Angesichts der zu erwartenden Verdichtung der Wohnbebauung in der Stadt seien kühlende und absorbierende Flächen wie ein durchgehender Grünstreifen in der Ostallee unverzichtbar. Für Hochschulprofessor Matthias Sieveke (Verein Baukultur Trier) gleicht die Diskussion um den Verbleib der Tankstelle zeitweise einem Stück Kabarett. "Selbstverständlich benötigt die Kulturstadt Trier einen grünen Ring. Ein Kiosk an dieser Stelle wäre gut, aber keine Tankstelle. Es geht uns um Lebensqualität."

Wie es um die derzeit in der Ostallee bestellt ist, erleben Ludger Kürholz und Sylvia Mayer-Stenzel täglich. Als Anwohner sehen sie dringend Bedarf für eine bessere Wegeführung, auch zum Schutz von Kindern und älteren Menschen. Später Einkauf, so ist sich das Bündnis einig, sei bereits jetzt gesetzlich möglich. Eine zukunftsgerichtete Planung für eine städtebauliche Aufwertung der Ostallee würde durch eine Verlängerung des Pachtvertrags für die Tankstelle für zwei Jahrzehnte verhindert.

Das sieht auch Stadtratsmitglied Rainer Lehnart so, der für die SPD-Fraktion in dem Bündnis spricht. "Wenn der Rat glaubwürdig bleiben will, kann er seine Entscheidung, den Pachtvertrag auslaufen zu lassen, nicht wegen Einzelinteressen umwerfen." Dominik Heinrich (Bündnis 90/Die Grünen) spricht mit Blick auf die Initiatoren des Bürgerbegehens sogar von Wählertäuschung. "Die Tankstelle hat in der Denkmalschutzzone lediglich Bestandsschutz. Mit dem derzeitig gültigen Baurecht ist keine Veränderung dort genehmigungsfähig."

Um möglichst viele Trierer davon zu überzeugen, den Argumenten des Bündnisses zu folgen, sind vier besondere Stadtspaziergänge mit Blick auf die Geschichte des Alleenrings geplant (siehe Info). Zum direkten Meinungsaustausch mit den Befürwortern der Tankstelle kommt es am 4. Dezember beim TV-Forum in der Tuchfabrik.

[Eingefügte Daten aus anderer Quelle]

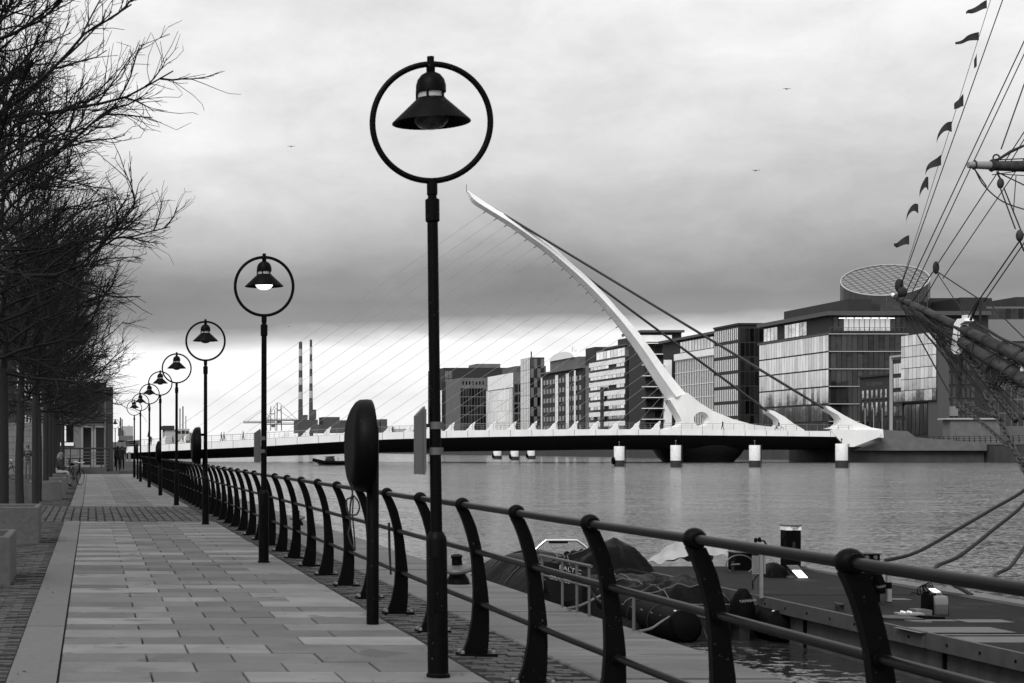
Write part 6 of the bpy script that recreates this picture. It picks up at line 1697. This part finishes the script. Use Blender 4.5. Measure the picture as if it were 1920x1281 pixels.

Das Bündnis und seine Aktionen

Mitglieder: Allgemeiner Deutscher Fahrrad-Club (ADFC) Trier, Baukultur Trier e.V., Bund für Umwelt und Naturschutz Deutschlands (BUND) Trier-Saarburg, Bündnis 90/Die Grünen (Fraktion und Ortsbeirat Mitte/Gartenfeld), Bürgerinitiative der Anwohner der Tankstelle, Deutsche Gesellschaft für Gartenkunst und Landschaftskultur (Landesverband Saar-Mosel e.V.), DGB Region Trier, Elenovela Film, Lokale Agenda Trier, Naturschutzbund (Nabu) Region Trier, Pollichia - Verein für Naturforschung und Landespflege, SPD Trier sowie Fraktion und Ortsverein Mitte/Gartenfeld, Jusos Trier, Verkehrsclub Deutschland (VCD) Trier sowie Einzelpersonen.

Stephan Scholzen organisiert vier Stadtspaziergänge:

Samstag, 25. November, "Kennen Sie Trier? - Die historische Entwicklung des Alleenrings und die Geschichte der Kioske und Büdchen" (Bettina Leuchtenberg).

Samstag, 2. Dezember, "Trier, seine Allenring und eine Tankstelle" (Karl-August Heise).

Sonntag, 3. Dezember, "Generationenbauwerk Allenring" (Jörg Kaspari).

Samstag, 9. Dezember, Rundgang mit Kultur- und Weinbotschafter Götz Feige.

Alle Spaziergänge beginnen um 11 Uhr an der Porta Nigra. Die Teilnahme ist kostenlos möglich.

Das Bündnis ist online unter www.facebook.com/neintanke/
Kommentar


Nur wer abstimmt, kann mitbestimmen

Der Wettbewerb um die Mehrheit der 86.000 Wahlberechtigten nimmt nun Fahrt auf. Was spricht für eine Tankstelle im Grüngürtel von Trier, welche Argumente sprechen dagegen. Darüber abzuwägen ist zwar Sache jedes Einzelnen. Ob der Erhalt der beschönigend Blaue Lagune genannten Benzin- und Dieselabgabestelle mit Kioskfunktion aber viele Menschen in Ehrang, Kürenz, Tarforst oder Mariahof oder Zewen so sehr emotional bewegt, dass sie am 10. Dezember in einem der 53 Abstimmungslokale ihr Kreuz machen, ist eine Frage, auf die noch niemand eine Antwort weiß.

Das neue "Bündnis für den Allenring" will viel dafür tun, dass der erste Bürgerentscheid mangels Wahlbeteiligung nicht zur Farce wird. Die Befürworter der Tankstelle werden reagieren.

Gut so! In der Abstimmung geht es schließlich nicht nur um das Objekt in der Ostallee. Es geht auch darum zu zeigen, dass Trier reif ist für ein Bürgerbegehren als schärfstes Werkzeug der demokratischen Mitbestimmung.